#### [Task details]
From the first line of the listing below to the line with "scene = bpy.context.scene", print each line exactly, and nothing more. Leave out the pictures.

#### [Given material]

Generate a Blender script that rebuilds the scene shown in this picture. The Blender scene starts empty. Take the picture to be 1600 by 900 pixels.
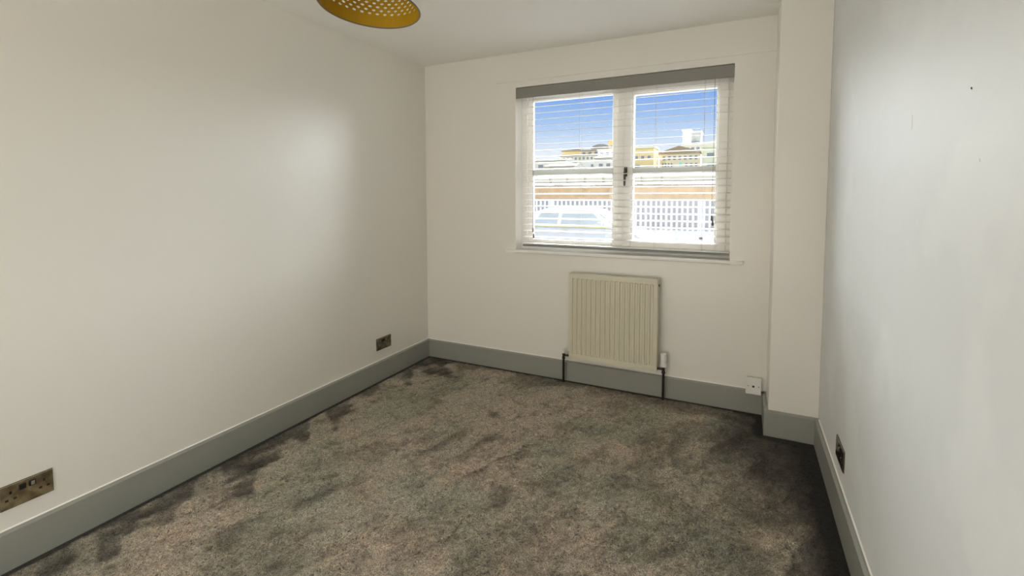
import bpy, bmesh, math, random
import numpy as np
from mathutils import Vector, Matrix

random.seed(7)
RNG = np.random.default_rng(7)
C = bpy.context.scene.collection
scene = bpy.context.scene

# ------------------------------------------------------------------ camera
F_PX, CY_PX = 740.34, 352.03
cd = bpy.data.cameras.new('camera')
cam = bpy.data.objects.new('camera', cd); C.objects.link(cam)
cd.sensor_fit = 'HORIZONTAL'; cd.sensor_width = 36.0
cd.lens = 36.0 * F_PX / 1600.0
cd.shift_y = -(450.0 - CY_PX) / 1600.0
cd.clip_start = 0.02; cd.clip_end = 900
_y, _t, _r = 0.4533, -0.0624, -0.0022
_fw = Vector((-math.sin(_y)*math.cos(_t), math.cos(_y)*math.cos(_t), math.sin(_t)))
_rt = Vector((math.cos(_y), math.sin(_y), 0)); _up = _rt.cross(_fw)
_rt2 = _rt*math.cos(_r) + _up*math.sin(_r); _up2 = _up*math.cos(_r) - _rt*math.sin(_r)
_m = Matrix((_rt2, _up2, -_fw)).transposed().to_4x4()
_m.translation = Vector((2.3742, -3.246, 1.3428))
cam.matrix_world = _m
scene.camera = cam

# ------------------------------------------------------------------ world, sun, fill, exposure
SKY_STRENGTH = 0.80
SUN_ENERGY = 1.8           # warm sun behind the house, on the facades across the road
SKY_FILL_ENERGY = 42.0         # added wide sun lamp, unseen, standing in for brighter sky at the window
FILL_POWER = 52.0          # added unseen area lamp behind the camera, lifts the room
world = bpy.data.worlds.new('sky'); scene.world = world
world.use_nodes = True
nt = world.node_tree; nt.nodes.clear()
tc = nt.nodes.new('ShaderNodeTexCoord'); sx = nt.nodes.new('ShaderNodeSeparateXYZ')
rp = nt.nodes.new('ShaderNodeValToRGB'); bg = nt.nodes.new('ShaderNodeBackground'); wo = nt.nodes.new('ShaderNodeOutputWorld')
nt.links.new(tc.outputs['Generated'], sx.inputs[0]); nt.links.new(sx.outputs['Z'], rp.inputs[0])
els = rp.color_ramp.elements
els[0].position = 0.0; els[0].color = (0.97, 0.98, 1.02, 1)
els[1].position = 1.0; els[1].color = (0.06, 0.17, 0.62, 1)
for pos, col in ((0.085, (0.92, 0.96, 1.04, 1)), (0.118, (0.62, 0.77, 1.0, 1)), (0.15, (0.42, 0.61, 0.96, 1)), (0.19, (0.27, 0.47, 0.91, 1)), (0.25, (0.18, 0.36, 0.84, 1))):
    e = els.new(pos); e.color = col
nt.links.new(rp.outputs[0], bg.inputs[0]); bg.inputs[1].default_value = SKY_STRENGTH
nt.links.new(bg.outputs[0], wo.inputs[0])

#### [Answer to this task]
Generate a Blender script that rebuilds the scene shown in this picture. The Blender scene starts empty. Take the picture to be 1600 by 900 pixels.
import bpy, bmesh, math, random
import numpy as np
from mathutils import Vector, Matrix

random.seed(7)
RNG = np.random.default_rng(7)
C = bpy.context.scene.collection
scene = bpy.context.scene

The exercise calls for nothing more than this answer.